The first room is devoted to romantic ideas of the city, and contains both the show’s oldest image: a marvelous Fernand Lundgren gouache from 1888 depicting elegantly attired ladies and gentleman promenading through a gas-lit Central Park; and one of its most self-consciously modern ones: Julius Shulman’s iconic 1960 photograph of Case Study House #22.
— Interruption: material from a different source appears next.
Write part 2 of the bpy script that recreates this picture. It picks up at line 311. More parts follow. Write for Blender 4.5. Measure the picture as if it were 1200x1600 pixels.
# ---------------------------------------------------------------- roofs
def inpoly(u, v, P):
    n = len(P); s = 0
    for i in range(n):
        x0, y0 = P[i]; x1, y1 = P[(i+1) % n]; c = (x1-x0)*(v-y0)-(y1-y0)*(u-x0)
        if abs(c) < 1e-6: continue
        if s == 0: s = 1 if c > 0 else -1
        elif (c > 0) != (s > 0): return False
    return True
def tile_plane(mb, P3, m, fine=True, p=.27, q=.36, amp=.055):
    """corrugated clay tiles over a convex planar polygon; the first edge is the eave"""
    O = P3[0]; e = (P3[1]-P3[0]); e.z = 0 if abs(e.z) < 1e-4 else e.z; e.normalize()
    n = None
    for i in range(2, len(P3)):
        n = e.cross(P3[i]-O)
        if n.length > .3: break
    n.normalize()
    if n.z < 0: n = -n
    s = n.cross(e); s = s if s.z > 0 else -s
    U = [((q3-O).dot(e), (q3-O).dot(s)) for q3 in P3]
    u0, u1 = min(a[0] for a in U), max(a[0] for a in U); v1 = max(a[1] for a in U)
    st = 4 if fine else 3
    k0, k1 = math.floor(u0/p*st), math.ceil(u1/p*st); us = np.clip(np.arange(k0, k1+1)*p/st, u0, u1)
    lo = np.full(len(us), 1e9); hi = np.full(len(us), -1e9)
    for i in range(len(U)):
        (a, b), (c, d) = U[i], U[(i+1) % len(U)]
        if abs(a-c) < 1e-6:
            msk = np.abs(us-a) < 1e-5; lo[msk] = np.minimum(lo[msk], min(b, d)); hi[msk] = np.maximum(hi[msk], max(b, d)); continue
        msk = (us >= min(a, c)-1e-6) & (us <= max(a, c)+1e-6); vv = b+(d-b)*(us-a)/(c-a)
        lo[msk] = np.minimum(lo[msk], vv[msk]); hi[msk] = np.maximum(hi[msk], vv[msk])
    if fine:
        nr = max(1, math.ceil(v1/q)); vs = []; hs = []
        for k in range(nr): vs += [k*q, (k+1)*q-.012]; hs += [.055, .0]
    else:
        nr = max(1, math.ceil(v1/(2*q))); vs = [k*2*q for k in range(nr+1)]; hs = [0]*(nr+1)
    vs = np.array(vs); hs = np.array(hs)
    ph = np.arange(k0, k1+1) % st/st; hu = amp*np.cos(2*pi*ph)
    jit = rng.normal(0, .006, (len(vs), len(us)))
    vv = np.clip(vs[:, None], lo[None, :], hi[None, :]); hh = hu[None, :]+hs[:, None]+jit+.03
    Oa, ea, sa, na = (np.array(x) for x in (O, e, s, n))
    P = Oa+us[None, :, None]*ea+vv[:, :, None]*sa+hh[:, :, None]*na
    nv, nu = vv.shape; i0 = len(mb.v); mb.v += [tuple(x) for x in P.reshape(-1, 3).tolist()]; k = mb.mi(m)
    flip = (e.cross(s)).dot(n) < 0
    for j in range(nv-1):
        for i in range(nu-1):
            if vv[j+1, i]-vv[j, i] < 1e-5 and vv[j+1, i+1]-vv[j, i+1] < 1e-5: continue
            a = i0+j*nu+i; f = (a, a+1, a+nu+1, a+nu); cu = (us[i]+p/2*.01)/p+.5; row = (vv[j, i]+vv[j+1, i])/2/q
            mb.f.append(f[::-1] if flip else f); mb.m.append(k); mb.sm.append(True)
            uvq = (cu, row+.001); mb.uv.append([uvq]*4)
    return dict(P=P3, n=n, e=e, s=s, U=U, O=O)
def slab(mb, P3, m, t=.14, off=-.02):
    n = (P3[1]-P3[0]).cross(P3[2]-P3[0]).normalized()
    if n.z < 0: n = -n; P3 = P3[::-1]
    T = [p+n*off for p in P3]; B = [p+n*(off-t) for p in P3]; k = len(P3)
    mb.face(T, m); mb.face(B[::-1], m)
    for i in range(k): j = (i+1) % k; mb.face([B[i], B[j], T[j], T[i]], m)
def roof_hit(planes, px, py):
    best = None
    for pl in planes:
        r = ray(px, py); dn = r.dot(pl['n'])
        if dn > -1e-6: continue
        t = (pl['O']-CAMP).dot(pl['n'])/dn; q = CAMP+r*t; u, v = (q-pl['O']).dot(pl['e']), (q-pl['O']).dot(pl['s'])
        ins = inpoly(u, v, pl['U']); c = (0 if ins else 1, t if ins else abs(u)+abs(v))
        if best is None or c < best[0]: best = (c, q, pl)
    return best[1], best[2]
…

The second section, labeled Gritty Cities, brings the analytic and descriptive tools of realism and precisionism to bear on the urban landscape. Although the work included once again spans a long stretch of time, the dominant note in this room is one of isolation. Even the riders on the subway in David P. Cooke’s “Downtown Gig,” who have the instruments and the talent to communicate, appear to be each lost in his or her own thoughts. Peter Ruta and Nicole Strasburg both contribute stirring visions of the so-called border vacuums that grow up where the city meets its limits, whether these be natural, as is the case with the waterfront, or artificial, as with the empty concrete foreground of Strasburg’s monumental new painting, “New York” (2007).

The final room is termed Deconstructed Cities. Often fragmentary or otherwise interrupted, these pictures and objects attempt to conjure a vision of the urban present and future. Barry Berkus contributes some spectacular drawings for New Urban Forms, and underlines them with a model/sketch made from a single sheet of crumpled paper. Wayne McCall’s “Bifurcation” (2007) captures the unlikely appearance of a wrecked automobile stood on its end and bursting through one of the interior walls of an otherwise average-looking apartment. It’s a great and haunting image — sort of John Chamberlain meets William Eggleston. The entire show is of genuine interest, particularly now as Santa Barbara faces the reality that, like it or not, the urban myth includes us.